The first record of Lucienne is as a small child in her birthplace Geneva, photographed with her brother and sister by her father, the composer Ernst Bloch. Bloch was also a photographer and taught Lucienne how to develop photographs as a child. In 1917, Bloch sailed with his family across the Atlantic to take up a position in New York, and a few years later became director of the Institute of Music in Cleveland and then, from 1925, of the San Francisco Conservatory of Music. He had a somewhat tempestuous relationship with his wife, who after a few years took her children back to Paris.

Lucienne studied at the Ecole des Beaux Arts in Paris, and spent a year making glass sculptures in Amsterdam. Returning once more to the United States, it was in 1931 that she both held a one-man show of her glass in New York and first met the formidable Mexican painters Diego Rivera and Frida Kahlo.

In her diary, Bloch recalled that this was at a dinner in Rivera's honour in New York, where she was seated next to the great man, much to the irritation of the jealous Kahlo, whose first words to the bemused young Swiss woman were: "I hate you."

Soon though, Kahlo became satisfied that Bloch was not infatuated with her husband, and over the next few years, she became Kahlo's faithful companion, accompanying her during the difficult loss of her child, and the death of her mother, and even travelled to Mexico with her. On one occasion, in August 1932, Bloch wrote in her diary: "We took cold chicken in a little basket and went to Belle Isle dragging Diego with us at the last instant. It did him good to go out. He was so surprised at the beauty of the trees when lying down in the grass. He says trees are ugly and nature is hokum, but he can't help admiring it when he's in it."

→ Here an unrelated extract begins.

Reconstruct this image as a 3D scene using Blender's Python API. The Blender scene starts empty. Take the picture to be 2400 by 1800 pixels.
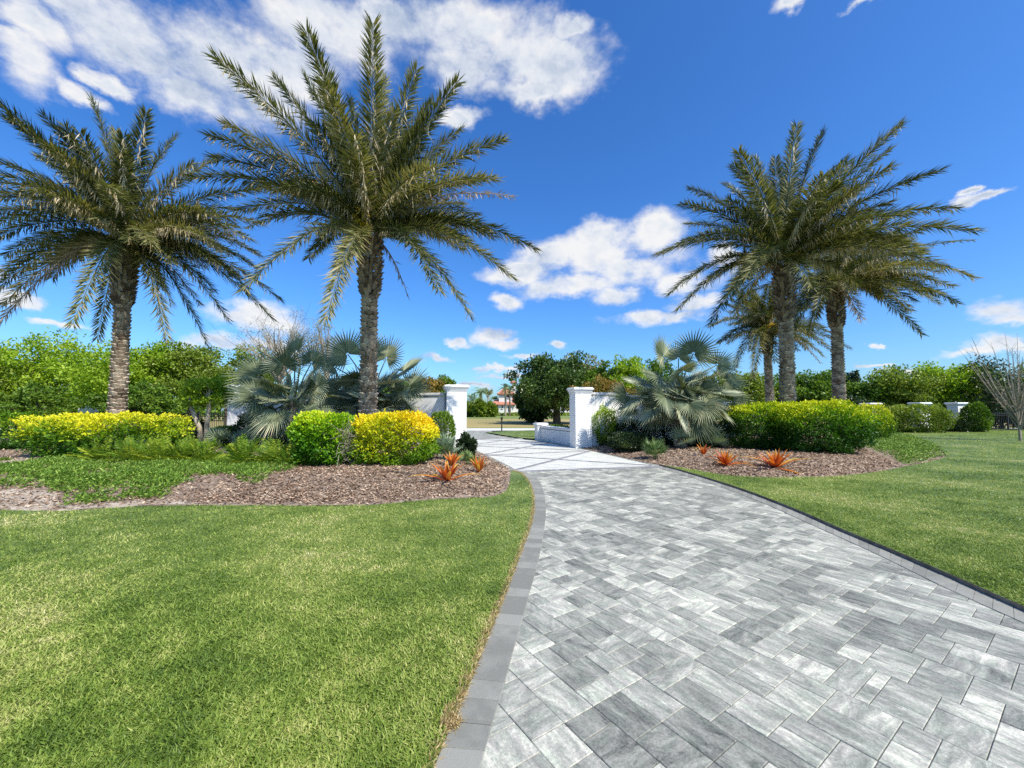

Bloch herself was a talented sculptor - Frank Lloyd Wright offered her the post of sculpture director at his school in Wisconsin. But she was particularly impressed with the public murals that Diego Rivera was busily creating in Mexico and the United States, and instead became Rivera's assistant. She also fell in love with his chief plasterer, the Bulgarian Stephen Dimitroff.

She helped on Rivera's most controversial projects, at the Detroit Institute of Art, and on Man at the Crossroads, for the Rockefeller Center in New York. Nelson Rockefeller had commissioned the 1,000sqft work, but the Rockefeller family was horrified when it discovered that Rivera intended to make it a paean in praise of Communism, with Lenin as the great spiritual leader of mankind. Rivera was quickly paid off, and armed guards moved in while the mural was covered with screens.

Bloch attempted to defend it, even going so far as to scrawl on the whitewashed windows of the Rockefeller Center: "Workers unite! Help protect Rivera M-" - at which point, she was dragged away. She returned however, on 8 May 1933, with Dimitroff and Kahlo, and while Kahlo distracted the guards, Bloch climbed up on the scaffold and with her camera managed to capture the only images of the mural to survive.

Throughout the 1930s, Bloch continued to work as a muralist and sculptor in glass and terracotta. She and Dimitroff married and became an artistic fresco team, he handling the plaster and she the painting on around 50 projects around America. Her photographs of Frida Kahlo were widely shown, but she also took photos for Life magazine, again demonstrating her strong political convictions, as in the series of striking carworkers in late 1930s. Dimitroff became a union organiser until the couple moved to California in the 1960s.

Towards the end of her life, there was a renewed interest in Lucienne Bloch's work. The singer Madonna, researching for a film project about Frida Kahlo, talked with her at length and set up a fund to preserve the best of her murals, The Evolution of Music, in the George Washington High School in New York. From 1965 Bloch lived in Gualala, California, and it was here that the first exhibition of her photographs of Frida Kahlo was recently held.

Lucienne Bloch, muralist: born Geneva 1909; married Stephen Dimitroff (died 1996; two sons, one daughter); died Gualala, California 13 March 1999.